- _Problem description_: Set down exactly the lines of the listing below, please, beginning with the first and ending with the line that holds "return np.array([.007 *".

** START OF Data section **

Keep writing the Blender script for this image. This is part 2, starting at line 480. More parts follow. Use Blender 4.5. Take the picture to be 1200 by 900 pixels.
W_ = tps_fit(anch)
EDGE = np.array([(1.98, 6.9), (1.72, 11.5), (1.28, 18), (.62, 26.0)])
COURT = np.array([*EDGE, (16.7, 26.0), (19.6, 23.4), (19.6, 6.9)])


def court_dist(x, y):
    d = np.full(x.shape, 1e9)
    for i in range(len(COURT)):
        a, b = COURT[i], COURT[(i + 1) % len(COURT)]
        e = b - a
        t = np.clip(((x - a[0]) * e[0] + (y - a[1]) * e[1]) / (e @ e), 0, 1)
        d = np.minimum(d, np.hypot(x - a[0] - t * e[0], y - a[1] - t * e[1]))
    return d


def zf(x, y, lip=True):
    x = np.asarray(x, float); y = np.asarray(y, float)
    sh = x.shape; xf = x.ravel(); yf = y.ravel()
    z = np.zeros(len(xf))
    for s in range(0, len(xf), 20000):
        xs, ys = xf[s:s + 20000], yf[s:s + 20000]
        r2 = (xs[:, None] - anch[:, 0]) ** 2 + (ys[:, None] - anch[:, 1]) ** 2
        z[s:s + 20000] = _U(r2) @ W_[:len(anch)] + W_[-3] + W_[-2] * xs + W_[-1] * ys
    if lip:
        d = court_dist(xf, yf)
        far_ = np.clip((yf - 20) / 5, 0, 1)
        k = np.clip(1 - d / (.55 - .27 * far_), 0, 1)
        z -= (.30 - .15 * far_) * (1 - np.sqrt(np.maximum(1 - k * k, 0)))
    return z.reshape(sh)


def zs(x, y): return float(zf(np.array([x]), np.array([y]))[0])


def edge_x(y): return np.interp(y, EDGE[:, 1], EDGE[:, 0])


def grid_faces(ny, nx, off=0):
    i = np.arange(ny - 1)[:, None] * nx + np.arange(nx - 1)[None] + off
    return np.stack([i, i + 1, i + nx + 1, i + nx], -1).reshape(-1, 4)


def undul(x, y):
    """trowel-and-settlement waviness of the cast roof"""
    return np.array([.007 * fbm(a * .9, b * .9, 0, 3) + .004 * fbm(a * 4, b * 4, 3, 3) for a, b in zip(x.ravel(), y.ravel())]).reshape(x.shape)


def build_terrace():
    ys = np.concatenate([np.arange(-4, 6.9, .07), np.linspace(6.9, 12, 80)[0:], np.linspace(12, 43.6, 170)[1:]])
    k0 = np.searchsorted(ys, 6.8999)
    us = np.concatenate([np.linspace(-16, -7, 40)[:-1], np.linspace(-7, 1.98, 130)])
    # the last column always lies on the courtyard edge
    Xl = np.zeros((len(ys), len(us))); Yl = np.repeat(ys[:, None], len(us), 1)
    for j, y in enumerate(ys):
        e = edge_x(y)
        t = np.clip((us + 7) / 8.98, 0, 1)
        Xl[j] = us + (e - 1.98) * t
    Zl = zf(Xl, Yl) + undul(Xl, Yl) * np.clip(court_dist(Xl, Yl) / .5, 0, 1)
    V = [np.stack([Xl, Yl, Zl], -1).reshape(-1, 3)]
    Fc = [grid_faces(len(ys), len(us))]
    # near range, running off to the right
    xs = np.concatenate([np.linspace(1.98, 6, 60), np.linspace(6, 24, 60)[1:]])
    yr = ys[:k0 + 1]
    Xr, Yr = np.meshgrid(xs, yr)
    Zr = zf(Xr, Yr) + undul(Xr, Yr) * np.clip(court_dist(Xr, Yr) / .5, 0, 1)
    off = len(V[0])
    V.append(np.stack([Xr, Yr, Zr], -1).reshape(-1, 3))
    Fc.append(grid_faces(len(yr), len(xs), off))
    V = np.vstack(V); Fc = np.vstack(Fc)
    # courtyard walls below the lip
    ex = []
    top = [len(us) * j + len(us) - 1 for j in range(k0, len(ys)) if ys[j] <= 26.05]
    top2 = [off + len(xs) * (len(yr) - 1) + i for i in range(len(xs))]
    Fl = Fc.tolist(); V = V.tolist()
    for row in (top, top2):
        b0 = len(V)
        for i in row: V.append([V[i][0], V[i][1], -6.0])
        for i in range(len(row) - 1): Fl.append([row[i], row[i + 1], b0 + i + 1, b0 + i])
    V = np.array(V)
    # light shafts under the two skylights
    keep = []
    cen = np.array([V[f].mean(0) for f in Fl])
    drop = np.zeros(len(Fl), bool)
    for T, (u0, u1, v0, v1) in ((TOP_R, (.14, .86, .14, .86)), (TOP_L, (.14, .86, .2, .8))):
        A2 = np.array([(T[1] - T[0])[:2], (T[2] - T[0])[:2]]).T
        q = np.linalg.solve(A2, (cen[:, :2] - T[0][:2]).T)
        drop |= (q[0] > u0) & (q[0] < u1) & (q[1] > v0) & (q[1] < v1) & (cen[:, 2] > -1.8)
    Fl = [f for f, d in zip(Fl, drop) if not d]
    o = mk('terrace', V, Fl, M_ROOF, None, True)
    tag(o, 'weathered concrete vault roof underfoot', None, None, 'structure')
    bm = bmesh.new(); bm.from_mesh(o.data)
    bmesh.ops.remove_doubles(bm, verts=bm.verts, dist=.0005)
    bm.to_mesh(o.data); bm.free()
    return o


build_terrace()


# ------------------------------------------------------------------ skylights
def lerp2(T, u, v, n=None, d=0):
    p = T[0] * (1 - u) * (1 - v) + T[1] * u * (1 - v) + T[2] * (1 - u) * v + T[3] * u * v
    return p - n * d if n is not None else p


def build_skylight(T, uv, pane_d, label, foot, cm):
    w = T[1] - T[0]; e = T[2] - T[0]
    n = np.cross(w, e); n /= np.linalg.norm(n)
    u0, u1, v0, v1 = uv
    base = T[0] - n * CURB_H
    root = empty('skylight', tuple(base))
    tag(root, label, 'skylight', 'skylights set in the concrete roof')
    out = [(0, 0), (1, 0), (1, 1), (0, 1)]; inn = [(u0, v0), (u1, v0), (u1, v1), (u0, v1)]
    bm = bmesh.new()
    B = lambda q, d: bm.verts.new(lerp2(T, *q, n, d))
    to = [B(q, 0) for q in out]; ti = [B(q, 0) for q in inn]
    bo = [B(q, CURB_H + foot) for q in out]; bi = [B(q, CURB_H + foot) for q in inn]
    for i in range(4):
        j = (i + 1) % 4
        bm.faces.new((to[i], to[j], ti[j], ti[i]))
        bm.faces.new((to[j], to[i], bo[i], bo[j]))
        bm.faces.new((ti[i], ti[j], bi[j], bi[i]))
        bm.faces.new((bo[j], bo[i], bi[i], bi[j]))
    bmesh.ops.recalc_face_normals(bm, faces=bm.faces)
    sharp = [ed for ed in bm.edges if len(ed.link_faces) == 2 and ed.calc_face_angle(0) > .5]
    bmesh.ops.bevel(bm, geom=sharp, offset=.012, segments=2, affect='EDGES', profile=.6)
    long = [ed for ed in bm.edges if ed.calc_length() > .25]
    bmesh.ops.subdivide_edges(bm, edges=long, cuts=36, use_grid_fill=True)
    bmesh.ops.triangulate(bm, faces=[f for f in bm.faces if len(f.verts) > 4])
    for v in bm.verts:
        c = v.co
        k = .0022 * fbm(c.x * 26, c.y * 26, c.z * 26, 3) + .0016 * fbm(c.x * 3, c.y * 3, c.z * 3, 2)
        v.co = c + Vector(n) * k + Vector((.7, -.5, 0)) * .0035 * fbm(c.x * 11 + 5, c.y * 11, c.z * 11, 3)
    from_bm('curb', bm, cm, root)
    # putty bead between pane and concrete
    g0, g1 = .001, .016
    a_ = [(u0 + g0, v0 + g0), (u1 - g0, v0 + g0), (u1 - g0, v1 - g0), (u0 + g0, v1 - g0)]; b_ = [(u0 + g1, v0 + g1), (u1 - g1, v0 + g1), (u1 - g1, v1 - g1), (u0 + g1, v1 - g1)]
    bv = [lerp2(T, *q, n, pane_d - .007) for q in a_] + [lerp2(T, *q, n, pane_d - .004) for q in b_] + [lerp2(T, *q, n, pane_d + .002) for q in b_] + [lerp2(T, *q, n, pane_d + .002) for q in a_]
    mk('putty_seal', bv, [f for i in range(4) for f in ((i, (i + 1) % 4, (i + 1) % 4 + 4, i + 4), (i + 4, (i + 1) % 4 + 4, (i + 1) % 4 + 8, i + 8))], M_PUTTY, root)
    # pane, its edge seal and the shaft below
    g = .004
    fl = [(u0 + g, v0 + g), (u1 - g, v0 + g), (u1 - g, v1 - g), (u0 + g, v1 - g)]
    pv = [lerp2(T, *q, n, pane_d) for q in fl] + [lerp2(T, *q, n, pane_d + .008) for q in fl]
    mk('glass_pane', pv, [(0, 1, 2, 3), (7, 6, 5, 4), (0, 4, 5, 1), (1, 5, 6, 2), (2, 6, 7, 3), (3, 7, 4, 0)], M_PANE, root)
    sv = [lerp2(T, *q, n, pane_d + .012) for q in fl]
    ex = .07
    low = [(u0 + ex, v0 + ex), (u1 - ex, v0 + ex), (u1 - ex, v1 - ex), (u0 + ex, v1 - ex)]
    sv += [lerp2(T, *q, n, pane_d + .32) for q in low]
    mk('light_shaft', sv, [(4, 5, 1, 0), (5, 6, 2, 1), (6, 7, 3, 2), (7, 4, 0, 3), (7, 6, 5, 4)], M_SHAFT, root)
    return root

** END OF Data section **

- _Complete response_:
Keep writing the Blender script for this image. This is part 2, starting at line 480. More parts follow. Use Blender 4.5. Take the picture to be 1200 by 900 pixels.
W_ = tps_fit(anch)
EDGE = np.array([(1.98, 6.9), (1.72, 11.5), (1.28, 18), (.62, 26.0)])
COURT = np.array([*EDGE, (16.7, 26.0), (19.6, 23.4), (19.6, 6.9)])


def court_dist(x, y):
    d = np.full(x.shape, 1e9)
    for i in range(len(COURT)):
        a, b = COURT[i], COURT[(i + 1) % len(COURT)]
        e = b - a
        t = np.clip(((x - a[0]) * e[0] + (y - a[1]) * e[1]) / (e @ e), 0, 1)
        d = np.minimum(d, np.hypot(x - a[0] - t * e[0], y - a[1] - t * e[1]))
    return d


def zf(x, y, lip=True):
    x = np.asarray(x, float); y = np.asarray(y, float)
    sh = x.shape; xf = x.ravel(); yf = y.ravel()
    z = np.zeros(len(xf))
    for s in range(0, len(xf), 20000):
        xs, ys = xf[s:s + 20000], yf[s:s + 20000]
        r2 = (xs[:, None] - anch[:, 0]) ** 2 + (ys[:, None] - anch[:, 1]) ** 2
        z[s:s + 20000] = _U(r2) @ W_[:len(anch)] + W_[-3] + W_[-2] * xs + W_[-1] * ys
    if lip:
        d = court_dist(xf, yf)
        far_ = np.clip((yf - 20) / 5, 0, 1)
        k = np.clip(1 - d / (.55 - .27 * far_), 0, 1)
        z -= (.30 - .15 * far_) * (1 - np.sqrt(np.maximum(1 - k * k, 0)))
    return z.reshape(sh)


def zs(x, y): return float(zf(np.array([x]), np.array([y]))[0])


def edge_x(y): return np.interp(y, EDGE[:, 1], EDGE[:, 0])


def grid_faces(ny, nx, off=0):
    i = np.arange(ny - 1)[:, None] * nx + np.arange(nx - 1)[None] + off
    return np.stack([i, i + 1, i + nx + 1, i + nx], -1).reshape(-1, 4)


def undul(x, y):
    """trowel-and-settlement waviness of the cast roof"""
    return np.array([.007 * fbm(a * .9, b * .9, 0, 3) + .004 * fbm(a * 4, b * 4, 3, 3) for a, b in zip(x.ravel(), y.ravel())]).reshape(x.shape)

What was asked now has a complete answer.